> WHAT TO DO
Your task is to copy the listing exactly, with the pictures left out.

____

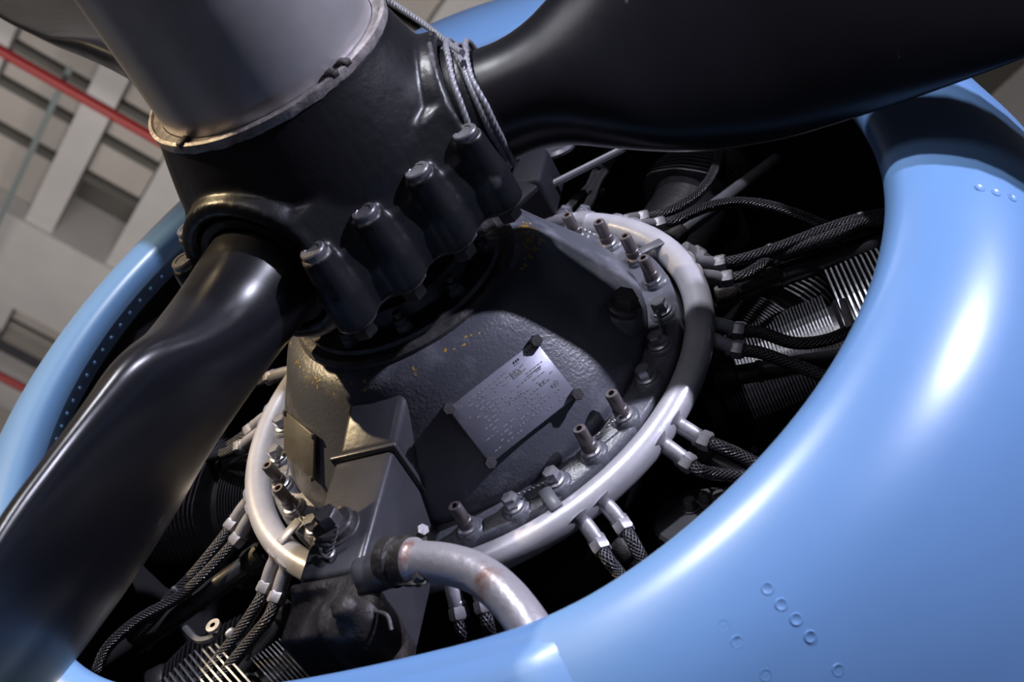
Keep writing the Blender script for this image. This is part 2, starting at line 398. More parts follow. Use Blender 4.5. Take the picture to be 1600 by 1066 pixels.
# inner rivet flange, then the wall that runs back inside
V = []; F = []; pr2 = [(-AI, ZC), (-AI + .005, .36), (-AI + .01, .345)]
for i in range(NA):
    a = -180 + 360 * i / NA; rc = float(RC(a))
    for dr, z in pr2: V.append(pol(rc + dr, a, z))
n = len(pr2)
for i in range(NA):
    j = (i + 1) % NA
    for k in range(n - 1): F.append((i * n + k, i * n + k + 1, j * n + k + 1, j * n + k))
mb = MB(); mb.add(V, F); mb.build('rivet_flange', 'cowl_in', cowl, 60)
V = []; F = []; pr3 = [(-AI + .012, .345), (.10, .30), (.30, .1), (.46, -.3), (.60, -1.0), (.62, -2.3)]
for i in range(0, NA, 3):
    a = -180 + 360 * i / NA; rc = float(RC(a))
    for dr, z in pr3: V.append(pol(rc + dr, a, z))
n = len(pr3); nn = NA // 3
for i in range(nn):
    j = (i + 1) % nn
    for k in range(n - 1): F.append((i * n + k, i * n + k + 1, j * n + k + 1, j * n + k))
mb = MB(); mb.add(V, F); mb.build('inner_wall', 'dark_in', cowl, 60)
mb = MB(); mb.add(*lathe([(0, -2.3), (2.55, -2.3)], n=64)); mb.build('rear_light_block', 'dark_in', cowl, 0)  # added unseen disc that closes the cowl against light from behind
# rivets round the flange: those in view at the left
riv = None
for k in range(34):
    a = -62 + 2.55 * k; rc = float(RC(a)); c = pol(rc - AI + .006, a, .385); d = -pol(1, a, 0)
    if riv is None:
        mb = MB(); mb.add(*lathe([(.011, 0), (.009, .008), (.0, .011)], c, d, 10)); riv = mb.build('rivet', 'cowl', cowl)
        base_a = a
        rv0 = riv.data
    mb = MB(); mb.add(*lathe([(.011, 0), (.009, .008), (.0, .011)], c, d, 8))
    if k: mb.build('rivet', 'cowl', cowl)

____

> COMPLETED EXERCISE
Keep writing the Blender script for this image. This is part 2, starting at line 398. More parts follow. Use Blender 4.5. Take the picture to be 1600 by 1066 pixels.
# inner rivet flange, then the wall that runs back inside
V = []; F = []; pr2 = [(-AI, ZC), (-AI + .005, .36), (-AI + .01, .345)]
for i in range(NA):
    a = -180 + 360 * i / NA; rc = float(RC(a))
    for dr, z in pr2: V.append(pol(rc + dr, a, z))
n = len(pr2)
for i in range(NA):
    j = (i + 1) % NA
    for k in range(n - 1): F.append((i * n + k, i * n + k + 1, j * n + k + 1, j * n + k))
mb = MB(); mb.add(V, F); mb.build('rivet_flange', 'cowl_in', cowl, 60)
V = []; F = []; pr3 = [(-AI + .012, .345), (.10, .30), (.30, .1), (.46, -.3), (.60, -1.0), (.62, -2.3)]
for i in range(0, NA, 3):
    a = -180 + 360 * i / NA; rc = float(RC(a))
    for dr, z in pr3: V.append(pol(rc + dr, a, z))
n = len(pr3); nn = NA // 3
for i in range(nn):
    j = (i + 1) % nn
    for k in range(n - 1): F.append((i * n + k, i * n + k + 1, j * n + k + 1, j * n + k))
mb = MB(); mb.add(V, F); mb.build('inner_wall', 'dark_in', cowl, 60)
mb = MB(); mb.add(*lathe([(0, -2.3), (2.55, -2.3)], n=64)); mb.build('rear_light_block', 'dark_in', cowl, 0)  # added unseen disc that closes the cowl against light from behind
# rivets round the flange: those in view at the left
riv = None
for k in range(34):
    a = -62 + 2.55 * k; rc = float(RC(a)); c = pol(rc - AI + .006, a, .385); d = -pol(1, a, 0)
    if riv is None:
        mb = MB(); mb.add(*lathe([(.011, 0), (.009, .008), (.0, .011)], c, d, 10)); riv = mb.build('rivet', 'cowl', cowl)
        base_a = a
        rv0 = riv.data
    mb = MB(); mb.add(*lathe([(.011, 0), (.009, .008), (.0, .011)], c, d, 8))
    if k: mb.build('rivet', 'cowl', cowl)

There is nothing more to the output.